__TASK DESCRIPTION__: Isolate every line in the records below with "scene" in it.
****
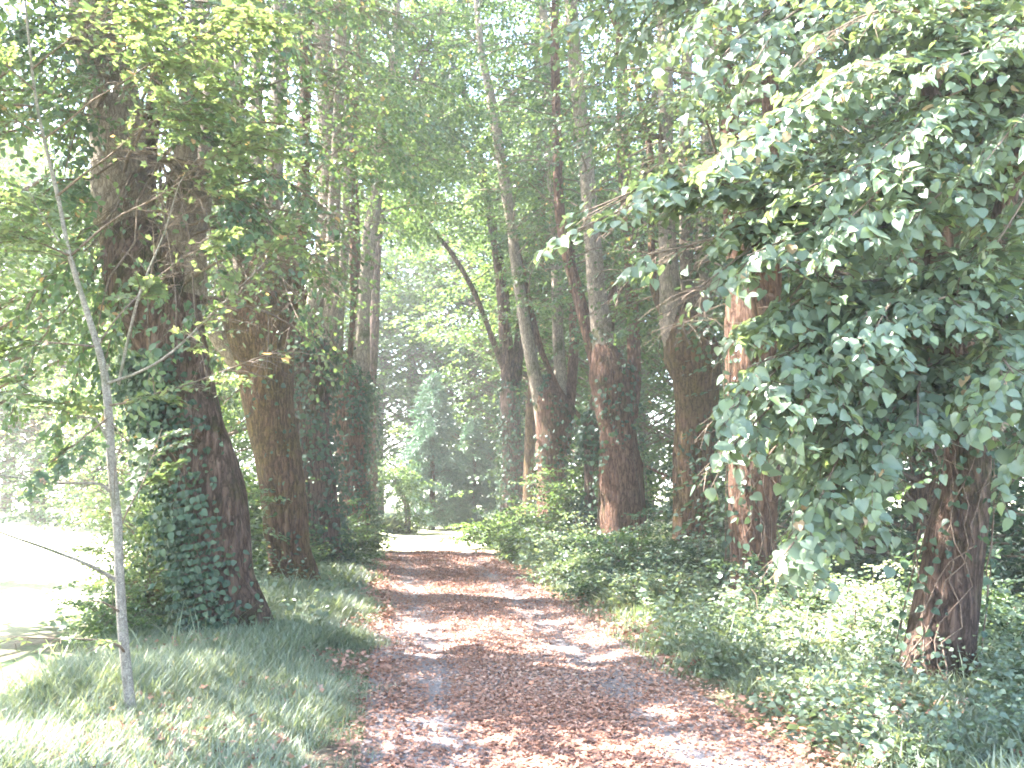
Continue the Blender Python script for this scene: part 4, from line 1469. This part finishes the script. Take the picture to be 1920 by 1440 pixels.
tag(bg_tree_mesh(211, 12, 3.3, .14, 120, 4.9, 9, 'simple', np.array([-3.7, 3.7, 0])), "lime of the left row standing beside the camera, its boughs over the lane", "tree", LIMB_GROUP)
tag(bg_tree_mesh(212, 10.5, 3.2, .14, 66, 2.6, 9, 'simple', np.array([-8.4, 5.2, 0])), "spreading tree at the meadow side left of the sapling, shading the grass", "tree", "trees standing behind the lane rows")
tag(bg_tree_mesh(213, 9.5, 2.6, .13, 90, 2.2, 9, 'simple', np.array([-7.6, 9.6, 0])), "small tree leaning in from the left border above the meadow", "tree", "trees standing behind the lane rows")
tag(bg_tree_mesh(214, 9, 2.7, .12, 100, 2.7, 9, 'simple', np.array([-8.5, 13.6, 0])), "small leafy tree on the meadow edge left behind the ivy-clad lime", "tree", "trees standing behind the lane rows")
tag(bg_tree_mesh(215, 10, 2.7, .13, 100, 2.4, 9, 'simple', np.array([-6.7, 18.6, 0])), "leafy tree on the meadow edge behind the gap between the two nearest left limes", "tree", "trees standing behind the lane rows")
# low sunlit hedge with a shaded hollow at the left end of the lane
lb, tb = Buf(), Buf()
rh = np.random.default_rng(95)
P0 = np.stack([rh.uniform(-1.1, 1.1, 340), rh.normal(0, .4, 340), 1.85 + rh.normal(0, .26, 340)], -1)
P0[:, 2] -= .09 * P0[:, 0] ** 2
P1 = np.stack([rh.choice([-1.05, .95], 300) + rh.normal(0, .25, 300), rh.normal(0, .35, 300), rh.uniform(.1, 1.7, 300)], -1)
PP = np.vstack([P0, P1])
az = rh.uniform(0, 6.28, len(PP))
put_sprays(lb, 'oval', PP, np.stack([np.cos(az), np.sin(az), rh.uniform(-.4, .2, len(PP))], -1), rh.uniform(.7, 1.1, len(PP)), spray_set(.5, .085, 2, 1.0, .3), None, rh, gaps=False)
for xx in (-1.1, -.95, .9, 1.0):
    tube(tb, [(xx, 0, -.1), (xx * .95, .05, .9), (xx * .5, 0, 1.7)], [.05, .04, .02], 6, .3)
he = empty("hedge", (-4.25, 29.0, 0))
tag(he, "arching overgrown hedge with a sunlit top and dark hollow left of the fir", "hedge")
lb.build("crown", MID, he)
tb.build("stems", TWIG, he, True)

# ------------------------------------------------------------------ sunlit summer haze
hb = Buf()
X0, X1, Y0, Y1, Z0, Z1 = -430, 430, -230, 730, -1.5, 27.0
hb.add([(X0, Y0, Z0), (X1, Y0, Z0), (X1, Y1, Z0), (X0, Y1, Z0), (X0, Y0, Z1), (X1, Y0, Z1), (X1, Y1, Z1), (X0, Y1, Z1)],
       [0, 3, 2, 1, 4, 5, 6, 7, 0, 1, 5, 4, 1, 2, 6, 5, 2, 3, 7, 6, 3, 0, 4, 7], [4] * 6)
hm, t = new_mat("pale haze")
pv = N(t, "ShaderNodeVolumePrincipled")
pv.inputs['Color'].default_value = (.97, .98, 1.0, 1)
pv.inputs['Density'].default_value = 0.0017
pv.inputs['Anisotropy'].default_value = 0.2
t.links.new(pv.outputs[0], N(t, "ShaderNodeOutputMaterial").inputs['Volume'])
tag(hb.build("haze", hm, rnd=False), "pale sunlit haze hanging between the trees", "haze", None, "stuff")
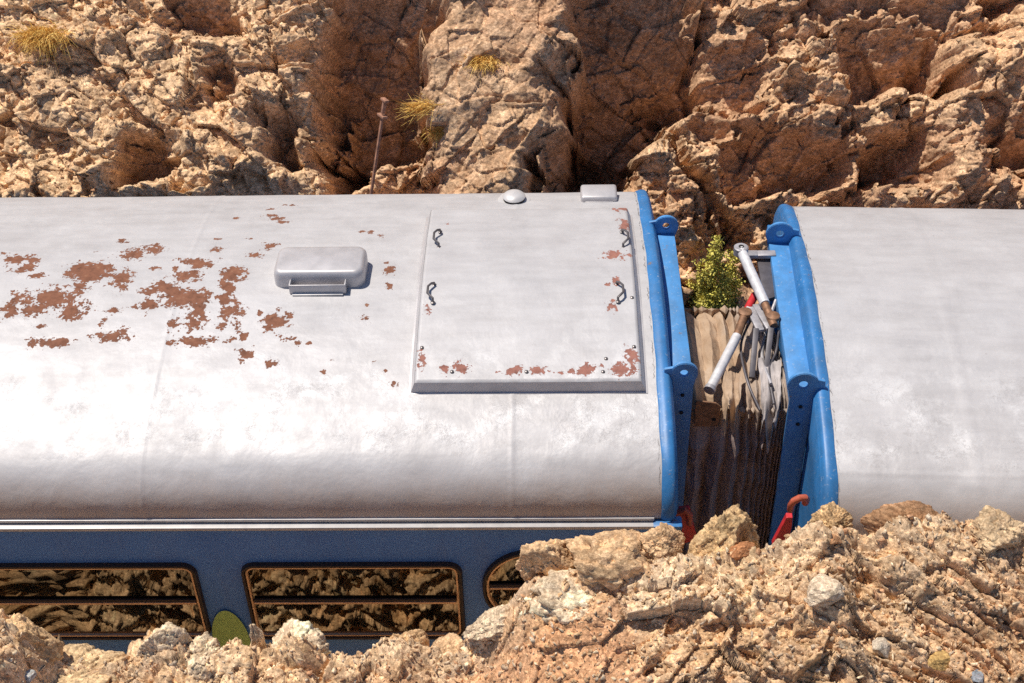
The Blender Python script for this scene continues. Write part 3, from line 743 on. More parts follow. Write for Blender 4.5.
****
__EXERCISE SOLUTION__:
Continue the Blender Python script for this scene: part 4, from line 1469. This part finishes the script. Take the picture to be 1920 by 1440 pixels.
The Blender Python script for this scene continues. Write part 3, from line 743 on. More parts follow. Write for Blender 4.5.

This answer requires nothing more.